BREAKING NEWS

2012/06/01

Google’s Android in the clear as judge says Oracle Java APIs elements not copyrightable


Google’s Android mobile operating system is being targeted by various competing companies in different patent-based lawsuits, with Oracle being one of them. But it looks like Google managed to score one more important victory in this particular legal battle, in a lawsuit we have been following for quite some time.

Judge William Alsup ruled yesterday that Oracle Java APIs elements are not copyrightable, which means Android is in the clear and Oracle is not likely to see the big payout it was hoping for. This is the second important victory for Google in a matter of days, as only last week the jury of the Oracle vs Google case decided that Google did not infringe any Oracle patents with Android. The copyright claim was the only issue still needed to be cleared, an undertaking that was left to the presiding judge.

Alsup found that only 3% of the code used in the 37 APIs under scrutiny came from Sun or Oracle, which is not nearly enough for the company to claim copyright infringement.
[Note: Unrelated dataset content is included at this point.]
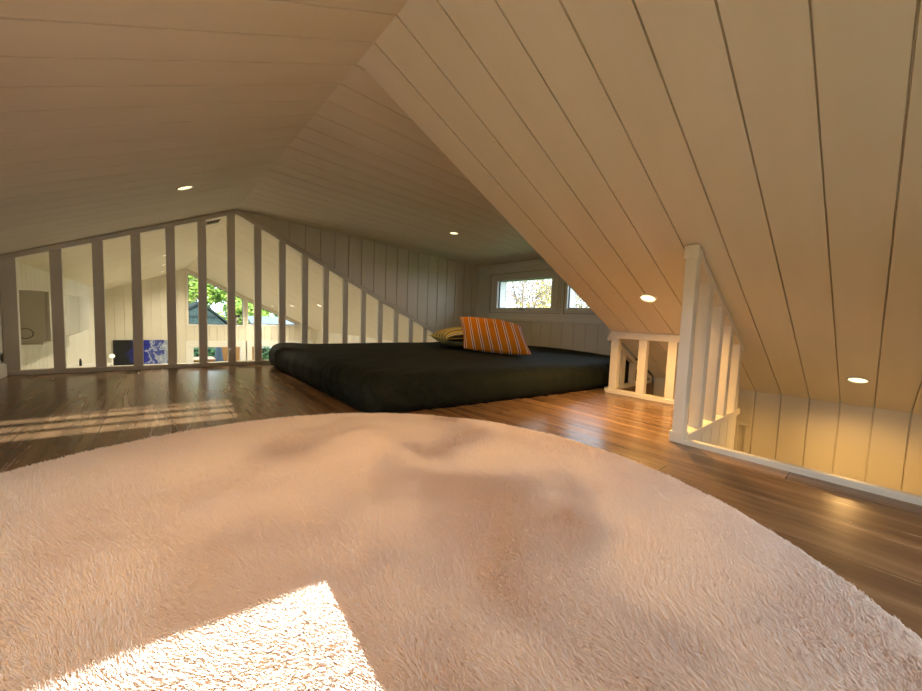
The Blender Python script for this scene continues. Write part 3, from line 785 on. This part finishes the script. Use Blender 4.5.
    hc = bpy.data.hair_curves.new('pile'); hc.add_curves([K] * n)
    hc.attributes['position'].data.foreach_set('vector', pos.ravel())
    at = hc.attributes.get('radius') or hc.attributes.new('radius', 'FLOAT', 'POINT')
    at.data.foreach_set('value', rad.ravel())
    hc.materials.append(fib)
    h = bpy.data.objects.new('pile', hc); COL.objects.link(h); h.parent = o; h['kind'] = 'stuff'
    return o
rug()

# ------------------------------------------------------------------ living room things
cab = empty('wall_cabinet', (XL, 3.53, .17), 'long pale wall cabinet high on the left wall beyond the railing', 'cabinet')
box('body', (XL + .001, 3.53, .170), (-.540, 5.32, .500), M['cabinet'], cab, .004)
for k in range(3):
    ya = 3.535 + k * .595
    d = box('door', (-.5395, ya, .176), (-.522, ya + .588, .497), M['cabinet'], cab, .003)
box('light_rail', (XL + .002, 3.56, .152), (-.56, 5.30, .1695), M['cabinet'], cab, .003)
# thin dark ring hanging on the cabinet's near end
bpy_ring = bmesh.new()
bm = bpy_ring; R0, r0 = .032, .0022; V, F = [], []
for a in range(36):
    A_ = 2 * math.pi * a / 36
    for b in range(8):
        B_ = 2 * math.pi * b / 8
        V.append(((-.628) + (R0 + r0 * math.cos(B_)) * math.cos(A_), 3.5262 + r0 * math.sin(B_),   .226 + (R0 + r0 * math.cos(B_)) * math.sin(A_)))
for a in range(36):
    for b in range(8):
        F.append([a * 8 + b, ((a + 1) % 36) * 8 + b, ((a + 1) % 36) * 8 + (b + 1) % 8, a * 8 + (b + 1) % 8])
bm.free()
mesh_obj('ring_pull', V, F, mat('dark_wire', (.05, .045, .03), .5), cab, True)
tall = empty('tall_cupboard', (-.5, 4.8, ZG), 'white tall cupboard below the wall cabinet, only its top in view', 'cupboard')
box('body', (XL + .03, 4.55, ZG), (-.36, 5.05, -.175), M['white_plastic'], tall, .004)
box('top_board', (XL + .022, 4.54, -.1745), (-.345, 5.06, -.15), M['white_plastic'], tall, .003)
box('door', (-.3595, 4.56, ZG + .08), (-.343, 5.04, -.19), M['white_plastic'], tall, .003)
def lathe(name, prof, loc, m, parent=None, seg=24):
    V, F = [], []
    for r, z in prof:
        for k in range(seg): V.append((loc[0] + r * math.cos(2 * math.pi * k / seg), loc[1] + r * math.sin(2 * math.pi * k / seg), loc[2] + z))
    for i in range(len(prof) - 1):
        for k in range(seg): F.append([i * seg + k, i * seg + (k + 1) % seg, (i + 1) * seg + (k + 1) % seg, (i + 1) * seg + k])
    F.append(list(range(seg))[::-1]); F.append([(len(prof) - 1) * seg + k for k in range(seg)])
    return mesh_obj(name, V, F, m, parent, True)
bt = empty('bottle', (-.54, 4.86, -.1495), 'small black bottle standing on the white tall cupboard', 'bottle')
lathe('body', [(.008, 0), (.009, .003), (.009, .048), (.006, .054)], (-.54, 4.86, -.1495), mat('black_plastic', (.015, .015, .015), .4), bt)
lathe('cap', [(.0062, .0545), (.0062, .066), (.005, .068)], (-.54, 4.86, -.1495), mat('black_cap', (.02, .02, .02), .5), bt)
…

The judge explained his ruling thoroughly (full transcript available at the Source link below) and detailed his decision not to set an important precedent – siding with Oracle under the circumstances – that could be unfavorable to other parties that could be involved in similar proceedings in the future:

In closing, it is important to step back and take in the breadth of Oracle’s claim. Of the 166 Java packages, 129 were not violated in any way. Of the 37 accused, 97 percent of the Android lines were new from Google and the remaining three percent were freely replicable under the merger and names doctrines. Oracle must resort, therefore, to claiming that it owns, by copyright, the exclusive right to any and all possible implementations of the taxonomy-like command structure for the 166 packages and/or any subpart thereof – even though it copyrighted only one implementation. To accept Oracle’s claim would be to allow anyone to copyright one version of code to carry out a system of commands and thereby bar all others from writing their own different versions to carry out all or part of the same commands. No holding has ever endorsed such a sweeping proposition.

Simply put, the judge made it clear that no entity can use Java APIs free of charge, or that the “structure, sequence and organization [SSO] of all computer programs may be stolen.” But that the “particular [Java] elements” Google did use in Android, are not copyrightable as Oracle claims.


Thus far, Google would only have to pay up to $300,000 in statutory damages to Oracle “for use of nine lines of rangeCheck code and eight decompiled Java test files.” However, the battle between the two giants is far from over, even if the case against Google has been dismissed, as Oracle plans to fight Judge Alsup’s ruling. We’ll probably see the company appeal both last week’s jury decision and this week’s ruling in the near future, although from the looks of it, Oracle has little hope of overturning the verdicts.